The consulting company has employed at least eight relatives of Saudi officials, among them at least two children of Khalid al-Falih, the energy minister and chairman of state-owned Saudi Arabian Oil Co.

Mr. Falih’s son, Abdulaziz, still works for the firm; when he was hired in 2015 his father told associates that he had nothing to do with his son getting the job, according to people close to him.

Abdulaziz Alfalih referred questions about his employment to McKinsey. His father didn’t respond to questions.

“The hiring of officials’ relatives in other countries has drawn scrutiny from U.S. authorities in the past. J.P. Morgan Chase & Co. last year paid $264 million in criminal and civil settlements of federal claims, brought under the Foreign Corrupt Practices Act, that it hired unqualified relatives of Chinese officials to get business.

A Justice Department official at the time called the hiring program ‘nothing more than bribery by another name,” write Justin Scheck, Bradley Hope and Summer Said.

McKinsey pushed back against any appearance of impropriety. “McKinsey is a meritocracy,” the company said.


Oil prices consolidated gains on Friday having soared over the past week on rising tensions in the Middle East.

Oil prices received a boost after top exporter Saudi Arabia detained hundreds of individuals in a corruption investigation and after rising tension between the kingdom and Iran.

Brent crude, the global oil benchmark, rose 0.3% to $64.12 a barrel on London’s ICE Futures exchange. On the New York Mercantile Exchange, West Texas Intermediate futures were up 0.1% at $57.21 a barrel.

Meanwhile, the Trump administration is wrestling with how closely it should align its policies with longtime ally Saudi Arabia and how forcefully to confront Iran as strains worsen between the two Middle East rivals.

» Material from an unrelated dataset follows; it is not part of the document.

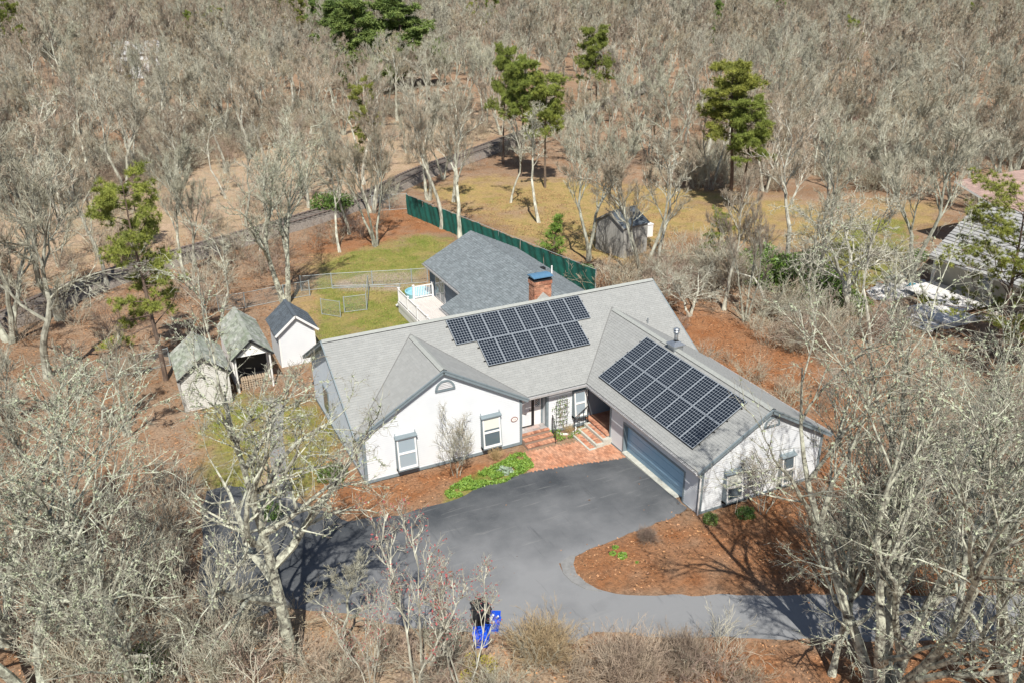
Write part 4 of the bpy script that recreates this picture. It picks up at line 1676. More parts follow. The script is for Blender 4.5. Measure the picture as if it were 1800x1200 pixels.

“Some at the State Department and in the U.S. military have raised concerns about taking steps that could antagonize Iran, while others at the White House and National Security Council have argued for tougher steps,” writes Dion Nissenbaum.

Recently, Saudi Arabia accused Iran of arming Yemeni rebels with advanced rockets and with meddling in Lebanon’s political affairs. Iran says Saudi Arabia is needlessly firing up tensions.

On Thursday, Riyadh told Saudi citizens to immediately leave Lebanon, escalating a dispute over the influence of Hezbollah, which has close ties with Tehran.